Dubai regulator cracks down on unlicensed companies

The enforcement actions followed a series of investigations into unauthorized operations. According to the regulator, the companies were penalized for offering crypto-related services without approval and for violating VARA’s marketing rules.

In 2024, VARA tightened its rules on crypto marketing, requiring disclaimers to be placed on promotional materials. The regulator also required prior authorization before promoting products and services to citizens and residents. 

At the time, VARA CEO Matthew White said this compels virtual asset service providers (VASPs) to “deliver their services responsibly,” adding that it fosters transparency and trust in the market. 

All penalized entities were directed to immediately cease their operations and halt any promotion of unlicensed services in or from Dubai. These entities were also fined from 100,000 to 600,000 dirhams ($27,000–$163,000), depending on the seriousness and scope of each violation. 

“Unlicensed activity and unauthorised marketing will not be tolerated,” said VARA’s Enforcement Division. “VARA will continue to take proactive measures to uphold transparency, safeguard investors, and preserve market integrity.” 

The move follows a similar enforcement action in October 2024, when the regulator fined seven unlicensed crypto entities between $13,600 and $27,200 and issued cease-and-desist orders for breaching its rules.

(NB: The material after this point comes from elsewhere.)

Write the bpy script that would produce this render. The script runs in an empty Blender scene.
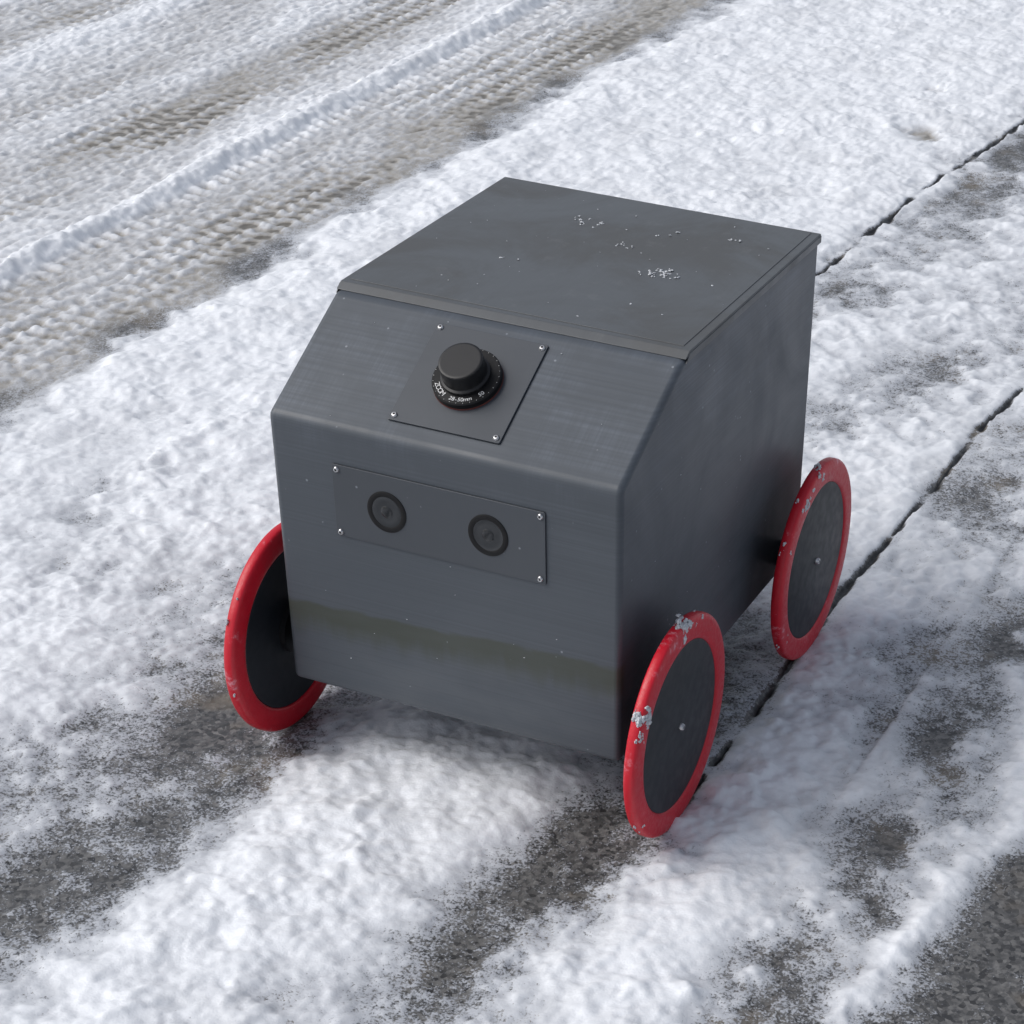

Related: UAE’s RAK Properties to accept Bitcoin, other cryptos for real estate deals

Balancing innovation with safeguards

While the United Arab Emirates is known to be a crypto-friendly jurisdiction, Dubai’s crypto regulator reminded the public that it’s committed to keeping the market regulated and transparent through its licensing framework that aims to “balance innovation with robust safeguards for all stakeholders.” 

VARA added that the announcement served as a public reminder to consumers, investors and institutions that engaging with unlicensed crypto operators carries significant legal, financial and reputational risks. The regulator reiterated that only VARA-licensed entities are allowed to offer crypto services in or from Dubai. 

The move followed other regulatory developments in the region. On Aug. 7, VARA partnered with the Securities and Commodities Authority (SCA) to unify the country’s approach to crypto regulations.

VARA acknowledged Cointelegraph’s request for comments.